Right now Diller's focus is on travel, and it's easy to see why. The overall industry is growing less than 5% a year, but the online component is taking share swiftly and growing more than 20% a year. This year 1 in 3 U.S. travelers will book online, up from 15% in 2002 and 20% last year, says research firm PhoCusWright. "Henry (Silverman) was at a big disadvantage" before the Orbitz deal, says Larry Haverty, managing director at State Street Research. Now he not only can share in the industry's robust growth but also use Orbitz to promote and protect his franchises.

While online services may get better with Silverman and Diller driving the industry, don't look for a price war that would make travel a lot less expensive. "They will compete intelligently," says Haverty. "Price cutting is not how you get Wall Street to give you" a higher stock price. IAC shares have lagged as investors at first puzzled over Diller's plan and then were disappointed with financial results that fell short of big expectations. Cendant has performed better. But some investors haven't forgotten a disastrous acquisition and accounting scandal six years ago.

The real test for the online agents may be how they fare against the hotels and airlines, which have begun trying to drive bookings to their own websites with guaranteed lowest rates and amenities like a free spa visit. "The Holy Grail for online travel firms will become dynamic packaging," says analyst Christopher Gutek at Morgan Stanley.

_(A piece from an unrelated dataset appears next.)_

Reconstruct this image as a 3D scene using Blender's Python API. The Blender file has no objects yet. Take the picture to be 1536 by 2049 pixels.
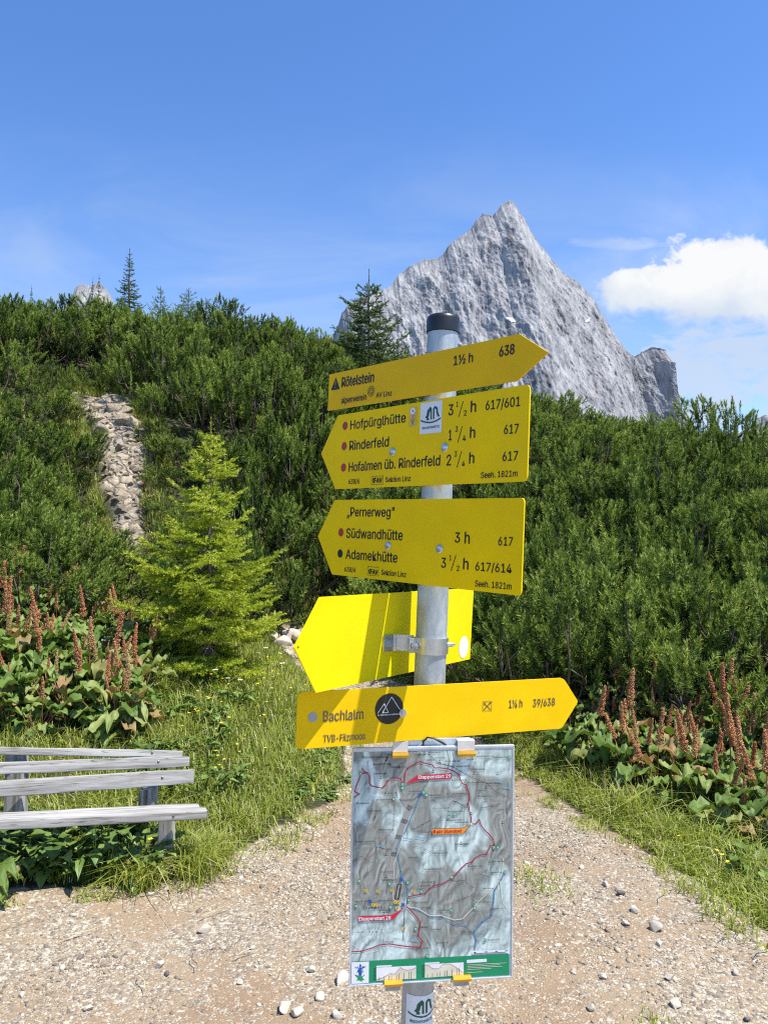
import bpy, bmesh, math, random
import numpy as np
from mathutils import Vector, Matrix

# ------------------------------------------------------------------ camera, sky, sun, exposure
scene = bpy.context.scene
COL = scene.collection
F = 1539.0                      # focal length in photo pixels
PITCH = math.radians(3.0)
CAMZ = 1.6
SUN_AZ, SUN_EL = 67.0, 64.0     # azimuth: degrees to the right of straight behind the camera
SUN_STRENGTH, SKY_STRENGTH, EXPOSURE = 3.9, 0.135, 1.0

cam = bpy.data.cameras.new('camera')
cam.sensor_fit = 'VERTICAL'
cam.sensor_height = 24.0
cam.lens = 24.0 * F / 2049.0
cam.clip_start = 0.05
cam.clip_end = 30000
camo = bpy.data.objects.new('camera', cam)
COL.objects.link(camo)
camo.location = (0, 0, CAMZ)
camo.rotation_euler = (math.pi / 2 + PITCH, 0, 0)
scene.camera = camo

scene.view_settings.view_transform = 'Standard'
scene.view_settings.look = 'None'
scene.view_settings.exposure = EXPOSURE
scene.view_settings.gamma = 1
scene.render.film_transparent = False
scene.cycles.max_bounces = 6
scene.cycles.diffuse_bounces = 3
scene.cycles.glossy_bounces = 3
scene.cycles.transmission_bounces = 3
scene.cycles.use_denoising = False
scene.cycles.filter_width = 1.15

az, el = math.radians(SUN_AZ), math.radians(SUN_EL)
SUN = Vector((math.sin(az) * math.cos(el), -math.cos(az) * math.cos(el), math.sin(el)))
sl = bpy.data.lights.new('sun', 'SUN')
sl.energy = SUN_STRENGTH
sl.angle = math.radians(0.5)
sl.color = (1.0, 0.955, 0.88)
so = bpy.data.objects.new('sun', sl)
COL.objects.link(so)
so.rotation_euler = SUN.to_track_quat('Z', 'Y').to_euler()


def at(px, py, Y):
    """world point seen at photo pixel (px, py) at world distance Y."""
    x, y, z = (px - 768) / F, (py - 1024.5) / F, 1.0
    wx, wy, wz = x, z * math.cos(PITCH) + y * math.sin(PITCH), z * math.sin(PITCH) - y * math.cos(PITCH)
    k = Y / wy
    return (wx * k, Y, CAMZ + wz * k)


def uv_dir(px, py):
    p = at(px, py, 1.0)
    return p[0], p[2] - CAMZ


class NT:
    """small node-tree writer"""
    def __init__(s, tree):
        s.t = tree
        s.n = tree.nodes
        s.l = tree.links

    def set(s, sock, v):
        if hasattr(v, 'is_output') or isinstance(v, bpy.types.NodeSocket):
            s.l.new(v, sock)
        elif v is not None:
            try:
                sock.default_value = v
            except Exception:
                sock.default_value = (v[0], v[1], v[2], 1) if len(v) == 3 else v

    def node(s, typ, props=None, **ins):
        nd = s.n.new(typ)
        for k, v in (props or {}).items():
            setattr(nd, k, v)
        for k, v in ins.items():
            s.set(nd.inputs[int(k[1:])] if k[0] == 'i' and k[1:].isdigit() else nd.inputs[k.replace('_', ' ')], v)
        return nd

    def math(s, op, a, b=None, c=None, clamp=False):
        nd = s.n.new('ShaderNodeMath')
        nd.operation = op
        nd.use_clamp = clamp
        s.set(nd.inputs[0], a)
        if b is not None:
            s.set(nd.inputs[1], b)
        if c is not None:
            s.set(nd.inputs[2], c)
        return nd.outputs[0]

    def noise(s, vec, scale, detail=4, rough=0.55, dist=0.0):
        nd = s.node('ShaderNodeTexNoise', None, Vector=vec, Scale=scale, Detail=detail, Roughness=rough, Distortion=dist)
        return nd.outputs['Fac']

    def ramp(s, fac, stops):
        nd = s.n.new('ShaderNodeValToRGB')
        s.set(nd.inputs[0], fac)
        e = nd.color_ramp.elements
        while len(e) < len(stops):
            e.new(0.5)
        for q, (p, c) in zip(e, stops):
            q.position = p
            q.color = (c[0], c[1], c[2], 1)
        return nd.outputs[0]

    def mix(s, fac, a, b, blend='MIX'):
        nd = s.n.new('ShaderNodeMix')
        nd.data_type = 'RGBA'
        nd.blend_type = blend
        s.set(nd.inputs[0], fac)
        s.set(nd.inputs[6], a)
        s.set(nd.inputs[7], b)
        return nd.outputs[2]

    def maprange(s, v, a, b, c=0.0, d=1.0, smooth=False):
        nd = s.n.new('ShaderNodeMapRange')
        if smooth:
            nd.interpolation_type = 'SMOOTHSTEP'
        s.set(nd.inputs[0], v)
        for i, q in enumerate((a, b, c, d)):
            s.set(nd.inputs[i + 1], q)
        return nd.outputs[0]

    def scaled(s, vec, sc, rot=(0, 0, 0)):
        nd = s.n.new('ShaderNodeMapping')
        s.set(nd.inputs[0], vec)
        nd.inputs['Scale'].default_value = sc
        nd.inputs['Rotation'].default_value = rot
        return nd.outputs[0]

    def bump(s, h, strength=0.5, dist=0.01):
        nd = s.node('ShaderNodeBump', None, Strength=strength, Distance=dist, Height=h)
        return nd.outputs[0]


world = bpy.data.worlds.new('World')
scene.world = world
world.use_nodes = True
W = NT(world.node_tree)
W.n.clear()
sky = W.n.new('ShaderNodeTexSky')
sky.sky_type = 'NISHITA'
sky.sun_disc = False
sky.sun_elevation = el
sky.sun_rotation = math.pi - az
sky.altitude = 1800
sky.air_density = 1.0
sky.dust_density = 0.5
sky.ozone_density = 1.6
hsv = W.node('ShaderNodeHueSaturation', None, Saturation=1.22, Value=1.0, Color=sky.outputs[0])
hsv.inputs['Hue'].default_value = 0.507
bg = W.node('ShaderNodeBackground', None, Color=hsv.outputs[0], Strength=SKY_STRENGTH)
gen = W.n.new('ShaderNodeTexCoord').outputs['Generated']
sep = W.node('ShaderNodeSeparateXYZ', None, Vector=gen)
yy = W.math('MAXIMUM', sep.outputs[1], 0.05)
U = W.math('DIVIDE', sep.outputs[0], yy)
V = W.math('DIVIDE', sep.outputs[2], yy)
front = W.math('GREATER_THAN', sep.outputs[1], 0.06)
uvv = W.node('ShaderNodeCombineXYZ', None, X=U, Y=V).outputs[0]


def blob(px, py, rx, ry):
    cu, cv = uv_dir(px, py)
    a = W.math('DIVIDE', W.math('SUBTRACT', U, cu), rx / F)
    b = W.math('DIVIDE', W.math('SUBTRACT', V, cv), ry / F)
    return W.math('SUBTRACT', 1.0, W.math('SQRT', W.math('ADD', W.math('MULTIPLY', a, a), W.math('MULTIPLY', b, b))))


cum = None
for b_ in [(1420, 555, 130, 85), (1500, 555, 150, 95), (1268, 588, 100, 62), (1345, 585, 125, 76), (1440, 605, 200, 72),
           (1620, 560, 160, 120), (1760, 600, 180, 100), (1395, 535, 60, 50)]:
    q_ = blob(*b_)
    cum = q_ if cum is None else W.math('MAXIMUM', cum, q_)
cn = W.noise(W.scaled(uvv, (1, 1.2, 1)), 19, 11, 0.58, 0.25)
cv_ = W.math('ADD', cum, W.math('MULTIPLY', W.math('SUBTRACT', cn, 0.5), 1.5))
calpha = W.maprange(cv_, 0.0, W.maprange(V, uv_dir(1400, 650)[1], uv_dir(1400, 560)[1], 0.75, 0.26), 0, 1, True)
veil = blob(1500, 745, 350, 165)
vn = W.noise(W.scaled(uvv, (7, 16, 1)), 1.9, 9, 0.58, 0.4)
valpha = W.math('MULTIPLY', W.maprange(W.math('ADD', W.math('MULTIPLY', W.math('MINIMUM', veil, 0.6), 0.72), W.math('MULTIPLY', W.math('SUBTRACT', vn, 0.52), 1.7)), 0.0, 0.42, 0, 1, True), 0.85)
cir = blob(1240, 490, 140, 22)
cin = W.noise(W.scaled(uvv, (7, 42, 1), (0, 0, 0.12)), 1.3, 9, 0.62, 0.8)
cirA = W.math('MULTIPLY', W.maprange(W.math('ADD', cir, W.math('MULTIPLY', W.math('SUBTRACT', cin, 0.5), 2.4)), 0.0, 0.9, 0, 1, True), 0.45)
hz = W.maprange(V, 0.62, 0.22, 0, 1, True)
hn = W.noise(W.scaled(uvv, (2.2, 5, 1), (0, 0, -0.25)), 1.4, 8, 0.6, 0.9)
hazeA = W.math('MULTIPLY', W.math('MULTIPLY', W.math('ADD', W.maprange(hn, 0.38, 0.74, 0, 1, True), 0.35), 0.46), hz)
tot = W.math('MAXIMUM', W.math('MAXIMUM', calpha, valpha), W.math('MAXIMUM', cirA, hazeA))
tot = W.math('MULTIPLY', tot, front)
shade = W.noise(uvv, 9, 6, 0.6)
shv = W.maprange(V, uv_dir(1400, 650)[1], uv_dir(1400, 530)[1], -0.25, 0.85)
ccol = W.mix(W.maprange(W.math('ADD', W.math('MINIMUM', W.math('MULTIPLY', cv_, 0.6), 0.35), W.math('ADD', shv, W.math('MULTIPLY', W.math('SUBTRACT', shade, 0.5), 2.2))), 0.1, 0.95, 0, 1), (0.64, 0.75, 0.90, 1), (0.97, 0.985, 1.0, 1))
cbg = W.node('ShaderNodeBackground', None, Color=ccol, Strength=0.49)
mx = W.node('ShaderNodeMixShader', None, i0=tot, i1=bg.outputs[0], i2=cbg.outputs[0])
W.node('ShaderNodeOutputWorld', None, Surface=mx.outputs[0])

# ------------------------------------------------------------------ helpers
rng = np.random.default_rng(11)
random.seed(5)
WORLD = {}


def label(o, text=None, cat=None, group=None, kind=None):
    if text:
        o['label'] = text
    if cat:
        o['category'] = cat
    if group:
        o['group'] = group
    if kind:
        o['kind'] = kind
    return o


def link(name, data, mat=None, parent=None, M=None):
    """link one object; M is its world matrix."""
    o = bpy.data.objects.new(name, data)
    COL.objects.link(o)
    M = M or Matrix.Identity(4)
    WORLD[o.name] = M
    if parent is not None:
        o.parent = parent
        o.matrix_basis = WORLD[parent.name].inverted() @ M
    else:
        o.matrix_basis = M
    if mat is not None and data is not None:
        for m in (mat if isinstance(mat, (list, tuple)) else [mat]):
            data.materials.append(m)
    return o


def empty(name, loc, rz=0.0, scale=1.0):
    M = Matrix.Translation(loc) @ Matrix.Rotation(rz, 4, 'Z') @ Matrix.Scale(scale, 4)
    o = link(name, None, None, None, M)
    o.empty_display_size = 0.1
    return o


def mesh(name, verts, tris=None, quads=None, attrs=None, smooth=False, midx=None):
    verts = np.asarray(verts, np.float32).reshape(-1, 3)
    me = bpy.data.meshes.new(name)
    nt = 0 if tris is None else len(tris)
    nq = 0 if quads is None else len(quads)
    me.vertices.add(len(verts))
    me.vertices.foreach_set('co', verts.ravel())
    li = []
    if nt:
        li.append(np.asarray(tris, np.int32).ravel())
    if nq:
        li.append(np.asarray(quads, np.int32).ravel())
    li = np.concatenate(li)
    me.loops.add(len(li))
    me.loops.foreach_set('vertex_index', li)
    me.polygons.add(nt + nq)
    tot = np.concatenate([np.full(nt, 3, np.int32), np.full(nq, 4, np.int32)])
    st = np.concatenate([[0], np.cumsum(tot)[:-1]]).astype(np.int32)
    me.polygons.foreach_set('loop_start', st)
    me.polygons.foreach_set('loop_total', tot)
    if midx is not None:
        me.polygons.foreach_set('material_index', np.asarray(midx, np.int32))
    if smooth:
        me.polygons.foreach_set('use_smooth', np.ones(nt + nq, bool))
    for k, v in (attrs or {}).items():
        a = me.attributes.new(k, 'FLOAT', 'POINT')
        a.data.foreach_set('value', np.asarray(v, np.float32))
    me.update(calc_edges=True)
    return me


def bm_mesh(name, bm, smooth=False):
    me = bpy.data.meshes.new(name)
    bm.normal_update()
    bm.to_mesh(me)
    bm.free()
    if smooth:
        for p in me.polygons:
            p.use_smooth = True
    return me


_perm = np.random.default_rng(3).permutation(512).astype(np.int64)
_grad = np.random.default_rng(4).normal(size=(512, 3))
_grad /= np.linalg.norm(_grad, axis=1)[:, None]


def perlin(P):
    P = np.asarray(P, float)
    I = np.floor(P).astype(np.int64)
    f = P - I
    w = f * f * f * (f * (f * 6 - 15) + 10)
    out = 0
    for dx in (0, 1):
        for dy in (0, 1):
            for dz in (0, 1):
                h = _perm[(_perm[(_perm[(I[:, 0] + dx) & 511] + I[:, 1] + dy) & 511] + I[:, 2] + dz) & 511]
                g = _grad[h]
                d = (f - np.array([dx, dy, dz]))
                wt = (w[:, 0] if dx else 1 - w[:, 0]) * (w[:, 1] if dy else 1 - w[:, 1]) * (w[:, 2] if dz else 1 - w[:, 2])
                out = out + wt * (g * d).sum(1)
    return out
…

It's no big deal to book a rental car, flight or hotel stay. The future is in adding dinner reservations, event tickets, customized tour information and an appointment with the masseuse. "Packaging the thousands of things attendant to travel is the way to compete," and Expedia is on its way, Diller says. Orbitz puts Silverman further down that road too, and if it all leads to better service for consumers, this is a battle, it seems, that everyone can live with.